Things that oracle does right: high availability, consistency of data (which is harder than you think, and the tools we use tend to use are genuinely crap at this especially things like MySQL and MongoDB which are insanely popular), performance of OTLP workloads, and support*
But Postgres and MSSQL are the true equivalents, you’re right.
Correctness is hard was my main comment. There’s a whole class of other database types, but oracle can do NOSQL document storage just fine.
Postgres and MSSQL can too, especially the former, but there are some weird quirks, like having documents larger than 16KiB means they’re stored off-row in a compressed TOAST table. Which hurts performance a lot.

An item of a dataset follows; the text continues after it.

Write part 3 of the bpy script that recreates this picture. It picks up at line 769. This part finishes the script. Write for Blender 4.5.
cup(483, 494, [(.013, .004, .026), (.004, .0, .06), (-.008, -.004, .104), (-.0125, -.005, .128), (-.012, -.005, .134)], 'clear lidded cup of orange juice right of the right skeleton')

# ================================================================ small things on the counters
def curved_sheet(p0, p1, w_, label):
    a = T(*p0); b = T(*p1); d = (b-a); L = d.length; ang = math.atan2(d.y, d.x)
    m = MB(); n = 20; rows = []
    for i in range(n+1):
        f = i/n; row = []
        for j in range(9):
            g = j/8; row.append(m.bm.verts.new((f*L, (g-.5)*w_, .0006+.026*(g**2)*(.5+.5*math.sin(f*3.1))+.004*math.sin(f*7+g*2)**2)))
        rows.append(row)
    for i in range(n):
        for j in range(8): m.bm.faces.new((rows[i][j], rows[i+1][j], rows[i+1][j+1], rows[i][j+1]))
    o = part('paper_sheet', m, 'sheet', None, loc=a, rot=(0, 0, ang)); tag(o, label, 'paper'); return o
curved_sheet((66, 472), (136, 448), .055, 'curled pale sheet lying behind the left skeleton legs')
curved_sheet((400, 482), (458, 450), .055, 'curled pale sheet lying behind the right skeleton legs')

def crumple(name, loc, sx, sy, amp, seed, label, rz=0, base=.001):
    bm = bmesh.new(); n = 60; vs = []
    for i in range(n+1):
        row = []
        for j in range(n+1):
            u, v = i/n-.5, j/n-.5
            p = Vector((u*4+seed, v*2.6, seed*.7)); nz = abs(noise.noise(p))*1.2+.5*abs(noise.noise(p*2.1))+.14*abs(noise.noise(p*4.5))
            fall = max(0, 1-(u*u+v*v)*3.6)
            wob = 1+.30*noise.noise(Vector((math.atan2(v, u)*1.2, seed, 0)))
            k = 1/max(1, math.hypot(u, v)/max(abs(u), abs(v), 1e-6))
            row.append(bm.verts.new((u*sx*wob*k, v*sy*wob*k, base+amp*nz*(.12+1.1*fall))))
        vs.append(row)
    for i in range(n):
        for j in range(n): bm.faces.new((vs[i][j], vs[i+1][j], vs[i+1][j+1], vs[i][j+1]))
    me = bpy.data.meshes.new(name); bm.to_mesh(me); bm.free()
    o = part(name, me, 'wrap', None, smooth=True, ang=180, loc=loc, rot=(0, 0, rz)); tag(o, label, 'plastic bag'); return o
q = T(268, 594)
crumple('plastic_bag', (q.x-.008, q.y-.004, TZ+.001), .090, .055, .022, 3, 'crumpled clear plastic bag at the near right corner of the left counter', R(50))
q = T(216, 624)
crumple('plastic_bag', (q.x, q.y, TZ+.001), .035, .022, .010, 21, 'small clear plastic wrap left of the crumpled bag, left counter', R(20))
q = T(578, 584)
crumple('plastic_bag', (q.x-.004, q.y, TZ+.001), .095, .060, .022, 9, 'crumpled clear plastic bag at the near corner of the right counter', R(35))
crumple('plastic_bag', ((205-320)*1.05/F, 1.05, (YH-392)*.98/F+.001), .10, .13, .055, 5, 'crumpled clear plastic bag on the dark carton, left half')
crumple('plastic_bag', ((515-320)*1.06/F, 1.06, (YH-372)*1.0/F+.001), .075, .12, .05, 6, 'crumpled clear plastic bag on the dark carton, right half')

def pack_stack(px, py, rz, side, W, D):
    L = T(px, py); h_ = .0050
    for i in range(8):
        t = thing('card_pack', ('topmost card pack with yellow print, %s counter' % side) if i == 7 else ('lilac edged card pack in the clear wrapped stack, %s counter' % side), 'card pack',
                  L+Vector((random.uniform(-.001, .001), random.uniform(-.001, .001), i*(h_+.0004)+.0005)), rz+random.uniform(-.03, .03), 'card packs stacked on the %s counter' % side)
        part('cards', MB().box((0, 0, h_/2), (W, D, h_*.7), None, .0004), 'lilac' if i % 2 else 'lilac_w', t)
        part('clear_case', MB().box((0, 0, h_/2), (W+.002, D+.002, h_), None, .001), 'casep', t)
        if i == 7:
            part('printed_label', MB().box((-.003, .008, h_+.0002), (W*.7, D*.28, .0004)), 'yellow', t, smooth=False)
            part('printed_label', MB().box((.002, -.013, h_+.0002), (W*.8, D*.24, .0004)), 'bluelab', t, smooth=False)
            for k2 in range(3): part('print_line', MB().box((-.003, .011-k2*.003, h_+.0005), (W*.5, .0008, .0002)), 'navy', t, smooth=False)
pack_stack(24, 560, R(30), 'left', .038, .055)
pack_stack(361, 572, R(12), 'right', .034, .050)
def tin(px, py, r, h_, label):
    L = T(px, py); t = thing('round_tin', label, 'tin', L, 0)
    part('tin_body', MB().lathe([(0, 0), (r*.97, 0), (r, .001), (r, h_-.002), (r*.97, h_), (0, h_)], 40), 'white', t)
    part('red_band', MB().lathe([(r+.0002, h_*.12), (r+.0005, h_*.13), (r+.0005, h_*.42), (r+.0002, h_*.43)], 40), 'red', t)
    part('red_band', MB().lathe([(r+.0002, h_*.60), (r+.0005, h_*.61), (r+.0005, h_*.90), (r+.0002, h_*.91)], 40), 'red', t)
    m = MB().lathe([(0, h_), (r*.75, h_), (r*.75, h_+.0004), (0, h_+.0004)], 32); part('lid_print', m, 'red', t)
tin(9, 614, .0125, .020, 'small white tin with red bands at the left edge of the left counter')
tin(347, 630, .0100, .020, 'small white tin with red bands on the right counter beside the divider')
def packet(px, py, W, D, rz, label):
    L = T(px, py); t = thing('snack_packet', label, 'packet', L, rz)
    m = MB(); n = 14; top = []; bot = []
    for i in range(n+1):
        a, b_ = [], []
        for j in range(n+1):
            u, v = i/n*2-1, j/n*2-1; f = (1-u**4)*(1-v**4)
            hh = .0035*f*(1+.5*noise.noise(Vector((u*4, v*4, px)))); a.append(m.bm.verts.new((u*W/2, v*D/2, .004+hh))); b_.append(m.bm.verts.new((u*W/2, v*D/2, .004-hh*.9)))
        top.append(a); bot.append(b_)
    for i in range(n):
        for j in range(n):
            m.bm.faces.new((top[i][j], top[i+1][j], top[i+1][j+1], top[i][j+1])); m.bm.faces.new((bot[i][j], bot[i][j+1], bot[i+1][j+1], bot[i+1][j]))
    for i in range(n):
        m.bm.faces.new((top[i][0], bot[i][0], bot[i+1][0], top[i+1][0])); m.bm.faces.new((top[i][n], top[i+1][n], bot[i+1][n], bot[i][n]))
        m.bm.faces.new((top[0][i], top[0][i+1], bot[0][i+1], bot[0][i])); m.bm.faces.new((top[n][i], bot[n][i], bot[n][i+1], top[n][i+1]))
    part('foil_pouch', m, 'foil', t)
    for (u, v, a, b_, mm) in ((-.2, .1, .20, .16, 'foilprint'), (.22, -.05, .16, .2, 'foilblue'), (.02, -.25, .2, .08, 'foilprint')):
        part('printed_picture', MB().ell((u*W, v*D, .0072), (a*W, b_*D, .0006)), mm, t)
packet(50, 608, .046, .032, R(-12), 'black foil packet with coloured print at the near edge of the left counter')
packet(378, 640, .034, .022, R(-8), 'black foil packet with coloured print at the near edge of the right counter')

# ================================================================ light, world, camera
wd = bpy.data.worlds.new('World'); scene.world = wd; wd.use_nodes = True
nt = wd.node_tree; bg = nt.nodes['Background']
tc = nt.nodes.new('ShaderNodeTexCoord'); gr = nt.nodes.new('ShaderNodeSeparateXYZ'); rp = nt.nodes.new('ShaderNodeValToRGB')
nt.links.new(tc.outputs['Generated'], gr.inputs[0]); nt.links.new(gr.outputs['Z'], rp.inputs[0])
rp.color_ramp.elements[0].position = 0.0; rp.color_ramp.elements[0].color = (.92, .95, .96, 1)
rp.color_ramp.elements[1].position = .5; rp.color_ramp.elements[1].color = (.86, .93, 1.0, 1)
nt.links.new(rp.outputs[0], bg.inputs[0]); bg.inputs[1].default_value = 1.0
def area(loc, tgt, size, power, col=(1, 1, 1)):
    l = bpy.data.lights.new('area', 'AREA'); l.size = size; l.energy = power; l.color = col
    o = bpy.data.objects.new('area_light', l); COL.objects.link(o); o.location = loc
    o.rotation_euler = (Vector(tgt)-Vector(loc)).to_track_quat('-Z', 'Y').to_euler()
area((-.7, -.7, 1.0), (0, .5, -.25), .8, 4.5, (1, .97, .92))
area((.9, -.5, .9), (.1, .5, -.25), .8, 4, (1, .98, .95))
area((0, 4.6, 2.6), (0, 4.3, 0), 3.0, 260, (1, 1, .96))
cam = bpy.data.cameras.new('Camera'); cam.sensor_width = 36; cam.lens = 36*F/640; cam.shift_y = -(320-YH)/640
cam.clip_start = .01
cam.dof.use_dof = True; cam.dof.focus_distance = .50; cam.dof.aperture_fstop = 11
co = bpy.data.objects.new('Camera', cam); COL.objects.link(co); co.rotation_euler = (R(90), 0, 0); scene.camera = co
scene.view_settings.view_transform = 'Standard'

Mysql, Postgres and Oracle are closer than ever in functionality, but I don’t think postgres/mysql alone can compare to “Oracle”, but if you compare postgres+greenplum/citus/XL or mysql+Vittess to Oracle+RAC that’s pretty close, but you’ll probably need to choose from a few extras to get all the way there. The key difference is Oracle is doing it all in one monolithic stack.
Oracle isn't really monolithic though. If you dig into it, it is all a really ancient aggregation of various tools and components from different eras. All of it has some Oracle branding on it, but usage-wise and functionality-wise it is inconsistent as hell, overlapping, downright weird and sometimes even dangerous to the non-wizard. Imagine the ancient font-installation dialogue in windows, times a thousand.
For most (but not all) purposes, PostgreSQL is approximately as good, the devil is in the details of your specific application. Oracle is a competent OLTP system but it makes a different set of tradeoffs than PostgreSQL. For geospatial performance, as an example, neither platform clearly wins -- it goes back and forth depending on the details of what you are doing.
The tl;dr: start with PostgreSQL and evaluate from there.
Things that oracle does right: high availability, consistency of data (which is harder than you think, and the tools we use tend to use are genuinely crap at this especially things like MySQL and MongoDB which are insanely popular), performance of OTLP workloads, and support*
Your mileage may vary on that last point.